### Information provided:
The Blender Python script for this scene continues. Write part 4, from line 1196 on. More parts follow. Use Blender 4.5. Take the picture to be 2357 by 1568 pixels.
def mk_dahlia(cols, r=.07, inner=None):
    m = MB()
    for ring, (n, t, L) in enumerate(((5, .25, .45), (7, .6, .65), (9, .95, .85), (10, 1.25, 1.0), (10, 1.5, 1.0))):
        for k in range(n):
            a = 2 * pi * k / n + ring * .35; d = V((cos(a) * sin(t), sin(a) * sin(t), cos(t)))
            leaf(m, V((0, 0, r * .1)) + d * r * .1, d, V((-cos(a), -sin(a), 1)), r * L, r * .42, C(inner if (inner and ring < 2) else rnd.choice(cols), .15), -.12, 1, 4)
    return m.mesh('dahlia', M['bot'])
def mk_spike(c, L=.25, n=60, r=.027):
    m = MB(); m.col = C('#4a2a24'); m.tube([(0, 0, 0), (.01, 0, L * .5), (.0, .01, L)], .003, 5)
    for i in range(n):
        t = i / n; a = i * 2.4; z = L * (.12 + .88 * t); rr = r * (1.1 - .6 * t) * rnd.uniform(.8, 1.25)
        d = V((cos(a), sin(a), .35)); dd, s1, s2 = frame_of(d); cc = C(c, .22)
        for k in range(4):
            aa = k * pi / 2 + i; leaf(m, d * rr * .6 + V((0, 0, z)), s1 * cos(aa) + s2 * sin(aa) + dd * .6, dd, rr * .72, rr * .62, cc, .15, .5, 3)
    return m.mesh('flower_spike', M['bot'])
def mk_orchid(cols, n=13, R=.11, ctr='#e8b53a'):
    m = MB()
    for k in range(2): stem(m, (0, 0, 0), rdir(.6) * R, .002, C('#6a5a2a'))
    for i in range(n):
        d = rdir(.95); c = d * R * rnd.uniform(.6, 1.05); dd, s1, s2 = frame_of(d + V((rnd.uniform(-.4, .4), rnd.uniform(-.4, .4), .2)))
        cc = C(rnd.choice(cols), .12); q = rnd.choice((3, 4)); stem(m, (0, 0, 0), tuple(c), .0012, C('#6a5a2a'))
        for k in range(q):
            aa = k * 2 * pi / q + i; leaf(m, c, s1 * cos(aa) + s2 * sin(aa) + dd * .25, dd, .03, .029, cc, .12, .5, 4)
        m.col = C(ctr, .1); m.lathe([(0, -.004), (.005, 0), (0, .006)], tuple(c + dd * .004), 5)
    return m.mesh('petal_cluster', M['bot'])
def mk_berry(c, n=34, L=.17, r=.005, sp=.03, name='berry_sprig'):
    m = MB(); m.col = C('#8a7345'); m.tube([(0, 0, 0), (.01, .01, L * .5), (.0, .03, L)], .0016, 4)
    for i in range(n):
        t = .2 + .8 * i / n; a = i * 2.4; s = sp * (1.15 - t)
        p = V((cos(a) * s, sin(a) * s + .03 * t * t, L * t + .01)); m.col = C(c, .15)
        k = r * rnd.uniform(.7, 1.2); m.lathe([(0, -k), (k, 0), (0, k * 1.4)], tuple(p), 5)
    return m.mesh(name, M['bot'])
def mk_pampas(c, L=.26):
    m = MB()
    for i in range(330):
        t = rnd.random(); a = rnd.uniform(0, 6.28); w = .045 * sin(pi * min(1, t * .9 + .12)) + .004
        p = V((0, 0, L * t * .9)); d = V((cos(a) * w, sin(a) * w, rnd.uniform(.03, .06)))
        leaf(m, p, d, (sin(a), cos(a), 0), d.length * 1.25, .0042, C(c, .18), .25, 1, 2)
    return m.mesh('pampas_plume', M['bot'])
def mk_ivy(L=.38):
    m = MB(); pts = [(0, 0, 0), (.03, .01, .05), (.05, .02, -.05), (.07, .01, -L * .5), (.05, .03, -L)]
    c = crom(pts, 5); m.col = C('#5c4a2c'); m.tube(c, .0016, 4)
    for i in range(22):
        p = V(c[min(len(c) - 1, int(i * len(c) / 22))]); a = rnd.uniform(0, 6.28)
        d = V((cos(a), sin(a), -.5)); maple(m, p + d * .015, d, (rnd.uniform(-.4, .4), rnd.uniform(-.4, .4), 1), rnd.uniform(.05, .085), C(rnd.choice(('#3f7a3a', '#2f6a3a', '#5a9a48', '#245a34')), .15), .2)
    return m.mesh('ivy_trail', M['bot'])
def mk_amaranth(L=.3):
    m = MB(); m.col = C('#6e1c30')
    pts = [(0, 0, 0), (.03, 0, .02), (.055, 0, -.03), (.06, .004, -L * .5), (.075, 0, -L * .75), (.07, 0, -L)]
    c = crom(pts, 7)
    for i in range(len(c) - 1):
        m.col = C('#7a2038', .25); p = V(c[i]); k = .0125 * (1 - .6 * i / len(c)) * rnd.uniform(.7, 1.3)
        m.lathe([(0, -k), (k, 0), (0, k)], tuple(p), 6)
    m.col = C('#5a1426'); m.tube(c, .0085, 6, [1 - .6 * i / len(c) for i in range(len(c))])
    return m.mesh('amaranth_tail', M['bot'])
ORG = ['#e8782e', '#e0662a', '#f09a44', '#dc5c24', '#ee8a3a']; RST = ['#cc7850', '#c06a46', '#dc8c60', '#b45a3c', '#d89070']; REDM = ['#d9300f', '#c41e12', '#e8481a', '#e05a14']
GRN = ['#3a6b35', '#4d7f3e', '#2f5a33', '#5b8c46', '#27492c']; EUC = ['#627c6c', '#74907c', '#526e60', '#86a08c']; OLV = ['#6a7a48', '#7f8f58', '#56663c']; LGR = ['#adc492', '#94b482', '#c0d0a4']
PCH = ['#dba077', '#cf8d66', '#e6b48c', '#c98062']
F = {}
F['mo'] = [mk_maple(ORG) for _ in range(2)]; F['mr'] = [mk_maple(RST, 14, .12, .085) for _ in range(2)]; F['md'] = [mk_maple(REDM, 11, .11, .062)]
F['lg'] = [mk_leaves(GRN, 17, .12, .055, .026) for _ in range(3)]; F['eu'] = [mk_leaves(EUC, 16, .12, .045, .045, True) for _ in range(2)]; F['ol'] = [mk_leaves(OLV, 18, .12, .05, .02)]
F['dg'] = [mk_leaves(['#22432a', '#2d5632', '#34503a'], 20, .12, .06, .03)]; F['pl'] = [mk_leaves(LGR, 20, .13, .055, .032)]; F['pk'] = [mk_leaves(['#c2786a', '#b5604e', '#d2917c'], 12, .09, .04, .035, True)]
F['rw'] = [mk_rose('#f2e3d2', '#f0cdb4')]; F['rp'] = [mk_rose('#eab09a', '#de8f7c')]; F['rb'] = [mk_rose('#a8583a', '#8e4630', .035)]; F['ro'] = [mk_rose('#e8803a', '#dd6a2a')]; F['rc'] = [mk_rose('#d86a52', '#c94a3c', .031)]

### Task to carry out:
Type out the whole listing above again, exactly as it stands.

### Response to this exercise:
The Blender Python script for this scene continues. Write part 4, from line 1196 on. More parts follow. Use Blender 4.5. Take the picture to be 2357 by 1568 pixels.
def mk_dahlia(cols, r=.07, inner=None):
    m = MB()
    for ring, (n, t, L) in enumerate(((5, .25, .45), (7, .6, .65), (9, .95, .85), (10, 1.25, 1.0), (10, 1.5, 1.0))):
        for k in range(n):
            a = 2 * pi * k / n + ring * .35; d = V((cos(a) * sin(t), sin(a) * sin(t), cos(t)))
            leaf(m, V((0, 0, r * .1)) + d * r * .1, d, V((-cos(a), -sin(a), 1)), r * L, r * .42, C(inner if (inner and ring < 2) else rnd.choice(cols), .15), -.12, 1, 4)
    return m.mesh('dahlia', M['bot'])
def mk_spike(c, L=.25, n=60, r=.027):
    m = MB(); m.col = C('#4a2a24'); m.tube([(0, 0, 0), (.01, 0, L * .5), (.0, .01, L)], .003, 5)
    for i in range(n):
        t = i / n; a = i * 2.4; z = L * (.12 + .88 * t); rr = r * (1.1 - .6 * t) * rnd.uniform(.8, 1.25)
        d = V((cos(a), sin(a), .35)); dd, s1, s2 = frame_of(d); cc = C(c, .22)
        for k in range(4):
            aa = k * pi / 2 + i; leaf(m, d * rr * .6 + V((0, 0, z)), s1 * cos(aa) + s2 * sin(aa) + dd * .6, dd, rr * .72, rr * .62, cc, .15, .5, 3)
    return m.mesh('flower_spike', M['bot'])
def mk_orchid(cols, n=13, R=.11, ctr='#e8b53a'):
    m = MB()
    for k in range(2): stem(m, (0, 0, 0), rdir(.6) * R, .002, C('#6a5a2a'))
    for i in range(n):
        d = rdir(.95); c = d * R * rnd.uniform(.6, 1.05); dd, s1, s2 = frame_of(d + V((rnd.uniform(-.4, .4), rnd.uniform(-.4, .4), .2)))
        cc = C(rnd.choice(cols), .12); q = rnd.choice((3, 4)); stem(m, (0, 0, 0), tuple(c), .0012, C('#6a5a2a'))
        for k in range(q):
            aa = k * 2 * pi / q + i; leaf(m, c, s1 * cos(aa) + s2 * sin(aa) + dd * .25, dd, .03, .029, cc, .12, .5, 4)
        m.col = C(ctr, .1); m.lathe([(0, -.004), (.005, 0), (0, .006)], tuple(c + dd * .004), 5)
    return m.mesh('petal_cluster', M['bot'])
def mk_berry(c, n=34, L=.17, r=.005, sp=.03, name='berry_sprig'):
    m = MB(); m.col = C('#8a7345'); m.tube([(0, 0, 0), (.01, .01, L * .5), (.0, .03, L)], .0016, 4)
    for i in range(n):
        t = .2 + .8 * i / n; a = i * 2.4; s = sp * (1.15 - t)
        p = V((cos(a) * s, sin(a) * s + .03 * t * t, L * t + .01)); m.col = C(c, .15)
        k = r * rnd.uniform(.7, 1.2); m.lathe([(0, -k), (k, 0), (0, k * 1.4)], tuple(p), 5)
    return m.mesh(name, M['bot'])
def mk_pampas(c, L=.26):
    m = MB()
    for i in range(330):
        t = rnd.random(); a = rnd.uniform(0, 6.28); w = .045 * sin(pi * min(1, t * .9 + .12)) + .004
        p = V((0, 0, L * t * .9)); d = V((cos(a) * w, sin(a) * w, rnd.uniform(.03, .06)))
        leaf(m, p, d, (sin(a), cos(a), 0), d.length * 1.25, .0042, C(c, .18), .25, 1, 2)
    return m.mesh('pampas_plume', M['bot'])
def mk_ivy(L=.38):
    m = MB(); pts = [(0, 0, 0), (.03, .01, .05), (.05, .02, -.05), (.07, .01, -L * .5), (.05, .03, -L)]
    c = crom(pts, 5); m.col = C('#5c4a2c'); m.tube(c, .0016, 4)
    for i in range(22):
        p = V(c[min(len(c) - 1, int(i * len(c) / 22))]); a = rnd.uniform(0, 6.28)
        d = V((cos(a), sin(a), -.5)); maple(m, p + d * .015, d, (rnd.uniform(-.4, .4), rnd.uniform(-.4, .4), 1), rnd.uniform(.05, .085), C(rnd.choice(('#3f7a3a', '#2f6a3a', '#5a9a48', '#245a34')), .15), .2)
    return m.mesh('ivy_trail', M['bot'])
def mk_amaranth(L=.3):
    m = MB(); m.col = C('#6e1c30')
    pts = [(0, 0, 0), (.03, 0, .02), (.055, 0, -.03), (.06, .004, -L * .5), (.075, 0, -L * .75), (.07, 0, -L)]
    c = crom(pts, 7)
    for i in range(len(c) - 1):
        m.col = C('#7a2038', .25); p = V(c[i]); k = .0125 * (1 - .6 * i / len(c)) * rnd.uniform(.7, 1.3)
        m.lathe([(0, -k), (k, 0), (0, k)], tuple(p), 6)
    m.col = C('#5a1426'); m.tube(c, .0085, 6, [1 - .6 * i / len(c) for i in range(len(c))])
    return m.mesh('amaranth_tail', M['bot'])
ORG = ['#e8782e', '#e0662a', '#f09a44', '#dc5c24', '#ee8a3a']; RST = ['#cc7850', '#c06a46', '#dc8c60', '#b45a3c', '#d89070']; REDM = ['#d9300f', '#c41e12', '#e8481a', '#e05a14']
GRN = ['#3a6b35', '#4d7f3e', '#2f5a33', '#5b8c46', '#27492c']; EUC = ['#627c6c', '#74907c', '#526e60', '#86a08c']; OLV = ['#6a7a48', '#7f8f58', '#56663c']; LGR = ['#adc492', '#94b482', '#c0d0a4']
PCH = ['#dba077', '#cf8d66', '#e6b48c', '#c98062']
F = {}
F['mo'] = [mk_maple(ORG) for _ in range(2)]; F['mr'] = [mk_maple(RST, 14, .12, .085) for _ in range(2)]; F['md'] = [mk_maple(REDM, 11, .11, .062)]
F['lg'] = [mk_leaves(GRN, 17, .12, .055, .026) for _ in range(3)]; F['eu'] = [mk_leaves(EUC, 16, .12, .045, .045, True) for _ in range(2)]; F['ol'] = [mk_leaves(OLV, 18, .12, .05, .02)]
F['dg'] = [mk_leaves(['#22432a', '#2d5632', '#34503a'], 20, .12, .06, .03)]; F['pl'] = [mk_leaves(LGR, 20, .13, .055, .032)]; F['pk'] = [mk_leaves(['#c2786a', '#b5604e', '#d2917c'], 12, .09, .04, .035, True)]
F['rw'] = [mk_rose('#f2e3d2', '#f0cdb4')]; F['rp'] = [mk_rose('#eab09a', '#de8f7c')]; F['rb'] = [mk_rose('#a8583a', '#8e4630', .035)]; F['ro'] = [mk_rose('#e8803a', '#dd6a2a')]; F['rc'] = [mk_rose('#d86a52', '#c94a3c', .031)]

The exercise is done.